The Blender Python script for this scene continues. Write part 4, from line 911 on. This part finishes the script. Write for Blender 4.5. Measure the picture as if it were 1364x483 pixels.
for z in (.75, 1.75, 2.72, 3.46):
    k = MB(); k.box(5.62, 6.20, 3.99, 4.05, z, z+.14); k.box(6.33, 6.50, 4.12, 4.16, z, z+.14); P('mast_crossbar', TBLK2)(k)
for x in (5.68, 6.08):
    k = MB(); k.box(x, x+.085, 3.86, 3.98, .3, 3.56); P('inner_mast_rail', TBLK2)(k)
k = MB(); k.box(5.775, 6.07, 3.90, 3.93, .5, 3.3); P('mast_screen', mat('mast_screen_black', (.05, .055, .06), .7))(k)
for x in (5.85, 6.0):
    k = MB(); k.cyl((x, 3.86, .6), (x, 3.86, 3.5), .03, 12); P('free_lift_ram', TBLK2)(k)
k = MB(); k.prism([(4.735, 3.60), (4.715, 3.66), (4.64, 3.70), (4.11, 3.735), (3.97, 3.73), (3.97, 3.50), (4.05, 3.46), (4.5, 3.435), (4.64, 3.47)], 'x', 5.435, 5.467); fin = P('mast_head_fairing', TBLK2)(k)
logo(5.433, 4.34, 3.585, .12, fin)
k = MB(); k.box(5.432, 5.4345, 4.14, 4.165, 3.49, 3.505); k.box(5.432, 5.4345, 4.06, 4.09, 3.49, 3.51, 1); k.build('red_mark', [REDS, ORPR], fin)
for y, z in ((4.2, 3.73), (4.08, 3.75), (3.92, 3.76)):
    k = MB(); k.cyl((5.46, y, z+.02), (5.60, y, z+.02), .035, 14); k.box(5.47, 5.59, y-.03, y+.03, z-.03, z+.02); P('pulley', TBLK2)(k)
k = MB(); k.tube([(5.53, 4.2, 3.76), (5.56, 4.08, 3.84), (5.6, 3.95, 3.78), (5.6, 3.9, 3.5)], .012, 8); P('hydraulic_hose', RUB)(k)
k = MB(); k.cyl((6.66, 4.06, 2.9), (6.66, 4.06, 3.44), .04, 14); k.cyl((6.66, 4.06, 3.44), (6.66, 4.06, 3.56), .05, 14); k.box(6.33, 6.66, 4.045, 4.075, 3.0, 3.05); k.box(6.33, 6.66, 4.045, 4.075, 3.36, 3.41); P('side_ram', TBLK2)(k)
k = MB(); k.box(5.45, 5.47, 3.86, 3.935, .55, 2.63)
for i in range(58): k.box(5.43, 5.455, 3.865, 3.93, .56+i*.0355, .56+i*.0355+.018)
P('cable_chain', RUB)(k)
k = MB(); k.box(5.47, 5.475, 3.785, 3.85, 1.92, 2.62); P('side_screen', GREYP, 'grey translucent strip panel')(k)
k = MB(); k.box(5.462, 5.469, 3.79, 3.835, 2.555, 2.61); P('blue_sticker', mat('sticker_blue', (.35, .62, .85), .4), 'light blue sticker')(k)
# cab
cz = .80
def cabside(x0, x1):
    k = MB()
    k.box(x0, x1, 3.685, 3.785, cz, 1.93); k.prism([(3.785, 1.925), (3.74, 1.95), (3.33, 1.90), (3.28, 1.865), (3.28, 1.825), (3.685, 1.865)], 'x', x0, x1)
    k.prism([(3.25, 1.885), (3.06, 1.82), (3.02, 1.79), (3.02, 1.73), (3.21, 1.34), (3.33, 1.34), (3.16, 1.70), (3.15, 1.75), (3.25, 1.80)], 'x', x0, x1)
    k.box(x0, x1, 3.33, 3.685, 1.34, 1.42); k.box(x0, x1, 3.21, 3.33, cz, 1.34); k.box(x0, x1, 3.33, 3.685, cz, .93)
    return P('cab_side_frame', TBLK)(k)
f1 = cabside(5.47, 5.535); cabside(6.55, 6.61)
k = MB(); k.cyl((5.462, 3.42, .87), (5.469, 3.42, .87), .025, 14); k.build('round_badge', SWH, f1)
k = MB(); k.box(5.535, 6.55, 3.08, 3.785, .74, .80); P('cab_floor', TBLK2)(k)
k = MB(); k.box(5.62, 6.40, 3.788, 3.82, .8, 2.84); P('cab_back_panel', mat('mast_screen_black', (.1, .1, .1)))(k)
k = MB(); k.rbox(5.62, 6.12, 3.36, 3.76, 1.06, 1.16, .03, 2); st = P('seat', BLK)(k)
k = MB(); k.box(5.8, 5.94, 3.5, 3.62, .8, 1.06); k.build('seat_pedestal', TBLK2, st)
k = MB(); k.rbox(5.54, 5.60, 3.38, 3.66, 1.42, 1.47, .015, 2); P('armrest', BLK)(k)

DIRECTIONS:
Write out the whole listing again, exactly as it stands.

OUTPUT OF THE EXERCISE:
The Blender Python script for this scene continues. Write part 4, from line 911 on. This part finishes the script. Write for Blender 4.5. Measure the picture as if it were 1364x483 pixels.
for z in (.75, 1.75, 2.72, 3.46):
    k = MB(); k.box(5.62, 6.20, 3.99, 4.05, z, z+.14); k.box(6.33, 6.50, 4.12, 4.16, z, z+.14); P('mast_crossbar', TBLK2)(k)
for x in (5.68, 6.08):
    k = MB(); k.box(x, x+.085, 3.86, 3.98, .3, 3.56); P('inner_mast_rail', TBLK2)(k)
k = MB(); k.box(5.775, 6.07, 3.90, 3.93, .5, 3.3); P('mast_screen', mat('mast_screen_black', (.05, .055, .06), .7))(k)
for x in (5.85, 6.0):
    k = MB(); k.cyl((x, 3.86, .6), (x, 3.86, 3.5), .03, 12); P('free_lift_ram', TBLK2)(k)
k = MB(); k.prism([(4.735, 3.60), (4.715, 3.66), (4.64, 3.70), (4.11, 3.735), (3.97, 3.73), (3.97, 3.50), (4.05, 3.46), (4.5, 3.435), (4.64, 3.47)], 'x', 5.435, 5.467); fin = P('mast_head_fairing', TBLK2)(k)
logo(5.433, 4.34, 3.585, .12, fin)
k = MB(); k.box(5.432, 5.4345, 4.14, 4.165, 3.49, 3.505); k.box(5.432, 5.4345, 4.06, 4.09, 3.49, 3.51, 1); k.build('red_mark', [REDS, ORPR], fin)
for y, z in ((4.2, 3.73), (4.08, 3.75), (3.92, 3.76)):
    k = MB(); k.cyl((5.46, y, z+.02), (5.60, y, z+.02), .035, 14); k.box(5.47, 5.59, y-.03, y+.03, z-.03, z+.02); P('pulley', TBLK2)(k)
k = MB(); k.tube([(5.53, 4.2, 3.76), (5.56, 4.08, 3.84), (5.6, 3.95, 3.78), (5.6, 3.9, 3.5)], .012, 8); P('hydraulic_hose', RUB)(k)
k = MB(); k.cyl((6.66, 4.06, 2.9), (6.66, 4.06, 3.44), .04, 14); k.cyl((6.66, 4.06, 3.44), (6.66, 4.06, 3.56), .05, 14); k.box(6.33, 6.66, 4.045, 4.075, 3.0, 3.05); k.box(6.33, 6.66, 4.045, 4.075, 3.36, 3.41); P('side_ram', TBLK2)(k)
k = MB(); k.box(5.45, 5.47, 3.86, 3.935, .55, 2.63)
for i in range(58): k.box(5.43, 5.455, 3.865, 3.93, .56+i*.0355, .56+i*.0355+.018)
P('cable_chain', RUB)(k)
k = MB(); k.box(5.47, 5.475, 3.785, 3.85, 1.92, 2.62); P('side_screen', GREYP, 'grey translucent strip panel')(k)
k = MB(); k.box(5.462, 5.469, 3.79, 3.835, 2.555, 2.61); P('blue_sticker', mat('sticker_blue', (.35, .62, .85), .4), 'light blue sticker')(k)
# cab
cz = .80
def cabside(x0, x1):
    k = MB()
    k.box(x0, x1, 3.685, 3.785, cz, 1.93); k.prism([(3.785, 1.925), (3.74, 1.95), (3.33, 1.90), (3.28, 1.865), (3.28, 1.825), (3.685, 1.865)], 'x', x0, x1)
    k.prism([(3.25, 1.885), (3.06, 1.82), (3.02, 1.79), (3.02, 1.73), (3.21, 1.34), (3.33, 1.34), (3.16, 1.70), (3.15, 1.75), (3.25, 1.80)], 'x', x0, x1)
    k.box(x0, x1, 3.33, 3.685, 1.34, 1.42); k.box(x0, x1, 3.21, 3.33, cz, 1.34); k.box(x0, x1, 3.33, 3.685, cz, .93)
    return P('cab_side_frame', TBLK)(k)
f1 = cabside(5.47, 5.535); cabside(6.55, 6.61)
k = MB(); k.cyl((5.462, 3.42, .87), (5.469, 3.42, .87), .025, 14); k.build('round_badge', SWH, f1)
k = MB(); k.box(5.535, 6.55, 3.08, 3.785, .74, .80); P('cab_floor', TBLK2)(k)
k = MB(); k.box(5.62, 6.40, 3.788, 3.82, .8, 2.84); P('cab_back_panel', mat('mast_screen_black', (.1, .1, .1)))(k)
k = MB(); k.rbox(5.62, 6.12, 3.36, 3.76, 1.06, 1.16, .03, 2); st = P('seat', BLK)(k)
k = MB(); k.box(5.8, 5.94, 3.5, 3.62, .8, 1.06); k.build('seat_pedestal', TBLK2, st)
k = MB(); k.rbox(5.54, 5.60, 3.38, 3.66, 1.42, 1.47, .015, 2); P('armrest', BLK)(k)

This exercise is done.